**GIVEN EXERCISE**. Go through the listing and copy every line word for word.

--- start of EXERCISE MATERIAL ---

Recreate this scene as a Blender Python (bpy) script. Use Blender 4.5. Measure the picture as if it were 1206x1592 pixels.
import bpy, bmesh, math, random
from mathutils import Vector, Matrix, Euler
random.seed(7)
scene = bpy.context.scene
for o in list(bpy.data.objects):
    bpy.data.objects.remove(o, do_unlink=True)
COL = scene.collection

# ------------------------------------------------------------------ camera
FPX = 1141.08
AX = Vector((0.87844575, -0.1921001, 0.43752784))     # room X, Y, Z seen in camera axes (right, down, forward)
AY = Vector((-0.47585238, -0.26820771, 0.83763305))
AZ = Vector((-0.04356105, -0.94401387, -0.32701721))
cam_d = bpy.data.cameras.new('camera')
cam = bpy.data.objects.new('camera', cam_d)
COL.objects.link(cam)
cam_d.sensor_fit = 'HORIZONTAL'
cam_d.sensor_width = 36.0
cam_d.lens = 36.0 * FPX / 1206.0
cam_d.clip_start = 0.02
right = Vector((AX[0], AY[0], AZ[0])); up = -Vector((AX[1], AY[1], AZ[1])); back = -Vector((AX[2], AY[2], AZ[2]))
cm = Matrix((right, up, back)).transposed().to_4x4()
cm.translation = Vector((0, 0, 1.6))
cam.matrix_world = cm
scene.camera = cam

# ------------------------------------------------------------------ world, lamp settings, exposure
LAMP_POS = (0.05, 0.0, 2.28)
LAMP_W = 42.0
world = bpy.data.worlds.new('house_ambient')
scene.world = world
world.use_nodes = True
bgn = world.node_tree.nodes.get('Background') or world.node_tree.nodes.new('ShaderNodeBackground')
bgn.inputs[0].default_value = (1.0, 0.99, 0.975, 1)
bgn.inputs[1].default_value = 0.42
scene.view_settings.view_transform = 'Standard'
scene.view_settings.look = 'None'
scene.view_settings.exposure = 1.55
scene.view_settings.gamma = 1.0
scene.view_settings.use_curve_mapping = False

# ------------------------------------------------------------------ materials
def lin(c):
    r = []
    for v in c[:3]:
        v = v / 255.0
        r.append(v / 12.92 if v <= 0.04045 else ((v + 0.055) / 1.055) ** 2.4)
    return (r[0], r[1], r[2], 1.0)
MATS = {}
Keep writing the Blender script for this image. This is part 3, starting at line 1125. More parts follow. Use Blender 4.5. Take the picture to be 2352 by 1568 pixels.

--- end of EXERCISE MATERIAL ---

**SOLUTION TO THIS PROBLEM**.
Recreate this scene as a Blender Python (bpy) script. Use Blender 4.5. Measure the picture as if it were 1206x1592 pixels.
import bpy, bmesh, math, random
from mathutils import Vector, Matrix, Euler
random.seed(7)
scene = bpy.context.scene
for o in list(bpy.data.objects):
    bpy.data.objects.remove(o, do_unlink=True)
COL = scene.collection

# ------------------------------------------------------------------ camera
FPX = 1141.08
AX = Vector((0.87844575, -0.1921001, 0.43752784))     # room X, Y, Z seen in camera axes (right, down, forward)
AY = Vector((-0.47585238, -0.26820771, 0.83763305))
AZ = Vector((-0.04356105, -0.94401387, -0.32701721))
cam_d = bpy.data.cameras.new('camera')
cam = bpy.data.objects.new('camera', cam_d)
COL.objects.link(cam)
cam_d.sensor_fit = 'HORIZONTAL'
cam_d.sensor_width = 36.0
cam_d.lens = 36.0 * FPX / 1206.0
cam_d.clip_start = 0.02
right = Vector((AX[0], AY[0], AZ[0])); up = -Vector((AX[1], AY[1], AZ[1])); back = -Vector((AX[2], AY[2], AZ[2]))
cm = Matrix((right, up, back)).transposed().to_4x4()
cm.translation = Vector((0, 0, 1.6))
cam.matrix_world = cm
scene.camera = cam

# ------------------------------------------------------------------ world, lamp settings, exposure
LAMP_POS = (0.05, 0.0, 2.28)
LAMP_W = 42.0
world = bpy.data.worlds.new('house_ambient')
scene.world = world
world.use_nodes = True
bgn = world.node_tree.nodes.get('Background') or world.node_tree.nodes.new('ShaderNodeBackground')
bgn.inputs[0].default_value = (1.0, 0.99, 0.975, 1)
bgn.inputs[1].default_value = 0.42
scene.view_settings.view_transform = 'Standard'
scene.view_settings.look = 'None'
scene.view_settings.exposure = 1.55
scene.view_settings.gamma = 1.0
scene.view_settings.use_curve_mapping = False

# ------------------------------------------------------------------ materials
def lin(c):
    r = []
    for v in c[:3]:
        v = v / 255.0
        r.append(v / 12.92 if v <= 0.04045 else ((v + 0.055) / 1.055) ** 2.4)
    return (r[0], r[1], r[2], 1.0)
MATS = {}
Keep writing the Blender script for this image. This is part 3, starting at line 1125. More parts follow. Use Blender 4.5. Take the picture to be 2352 by 1568 pixels.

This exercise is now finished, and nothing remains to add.